Internet, vilã e heroína:A internet nos trouxe o ônus e o bônus de uma vida mais conectada. Conversamos com amigos pelo WhatsApp a qualquer hora; de madrugada, quando o sono nos abandona, podemos nos embalar por histórias, músicas, uma missa ou até uma mensagem budista, tudo na ponta dos dedos.
Mas, como tudo na vida, os bônus vêm acompanhados de ônus: sono prejudicado, invasão da vida privada pelas tarefas profissionais, golpes virtuais e outros problemas que fazem parte do preço que pagamos pela hiperconexão.
A economia compartilhada: Nesse jogo de vantagens e riscos surge o que os economistas chamam de “economia compartilhada”: um modelo que se baseia no acesso coletivo a bens e serviços, em vez da posse individual, impulsionado por plataformas digitais como Uber, Airbnb e iFood.
Seus princípios norteadores são:
- Colaboração: pessoas colocam serviços à disposição de outras;
- Uso eficiente de ativos subutilizados: bens e serviços pouco aproveitados ganham espaço no mercado;
- Redução de desperdícios: o aproveitamento aumenta em benefício da economia e da sociedade;
- Foco no acesso em detrimento da posse: valoriza-se a experiência do uso em vez da propriedade formal.
Quando a realidade frustra: Isabel alugou uma casa no Airbnb para a virada do ano, mas encontrou um imóvel completamente diferente das imagens do aplicativo: Hugo, a caminho do trabalho, sofreu um acidente no Uber; Nelson pediu refeição pelo iFood, mas recebeu o prato frio e atrasado. Esses exemplos mostram que, se a economia compartilhada nos traz facilidades, também exige respostas do Direito.
O contrato invisível: Vivemos cercados de contratos digitais que, muitos deles, por não terem toda a formulação contratual (como estamos acostumados com os negócios em papel) acabam sendo chamados, informalmente, de “contratos invisíveis”. Ao aderir a um serviço, celebramos contratos de adesão (art. 54 do CDC), nos quais não há negociação individual: o usuário apenas aceita ou recusa os termos. Mesmo que cliquemos sem ler, é fundamental nos assegurarmos do que contratamos e quais são nossos direitos.
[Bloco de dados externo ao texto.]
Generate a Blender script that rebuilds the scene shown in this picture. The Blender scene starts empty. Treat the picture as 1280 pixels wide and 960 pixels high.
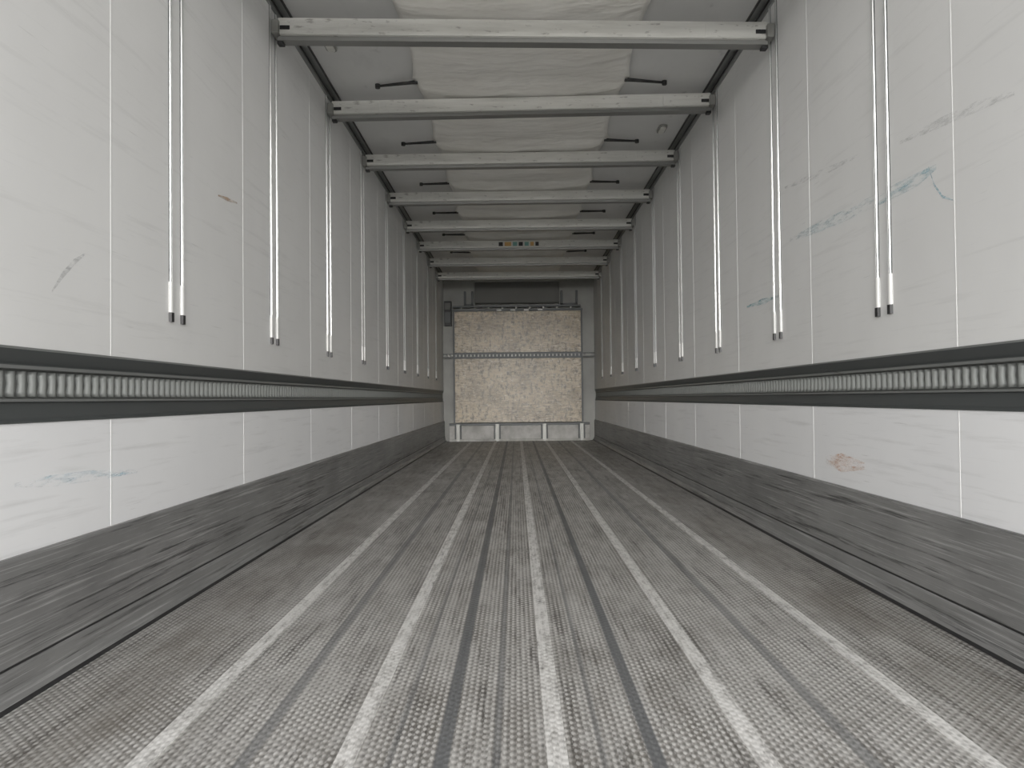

O consumidor como protagonista: Desde a industrialização brasileira, nas décadas de 1960 e 1970, o Direito do Consumidor ganhou espaço, consolidando-se no CDC (Lei 8.078/1990). Hoje, é a principal proteção jurídica nas relações da economia compartilhada, reforçada pela Constituição Federal (art. 5º, XXXII, e art. 170, V). Essa legislação assegura que cláusulas limitativas sejam redigidas de forma clara e dá ao consumidor instrumentos para exigir responsabilidade.
Quem responde quando há problemas: Nos exemplos citados, a responsabilidade jurídica se distribui da seguinte forma:
- Airbnb: anfitrião e plataforma respondem solidariamente por informações incorretas;
- Uber: motorista, seguradora e plataforma podem ser responsabilizados;
- iFood: restaurante, entregador e plataforma compartilham a responsabilidade.
Ainda, quem responde: O art. 7º, parágrafo único, do CDC prevê solidariedade entre fornecedores. Além disso, o art. 14 do CDC adota a teoria do risco do empreendimento (isto é, quem se beneficia economicamente da atividade responde objetivamente pelos danos, independentemente de culpa). O STJ já entende que plataformas digitais não podem se eximir da responsabilidade alegando que são meras intermediadoras.
O futuro dos contratos: A internet transformou a noção de contrato. Se antes ele exigia papel, assinatura e cartório, hoje um clique basta para firmar negócios válidos juridicamente (art. 104 do Código Civil). Esse contrato eletrônico, embora instantâneo e dinâmico, deve respeitar requisitos de clareza, informação e equilíbrio.
Portanto, o futuro aponta para maior regulação e transparência das plataformas, equilibrando os interesses de consumidores, fornecedores e sociedade.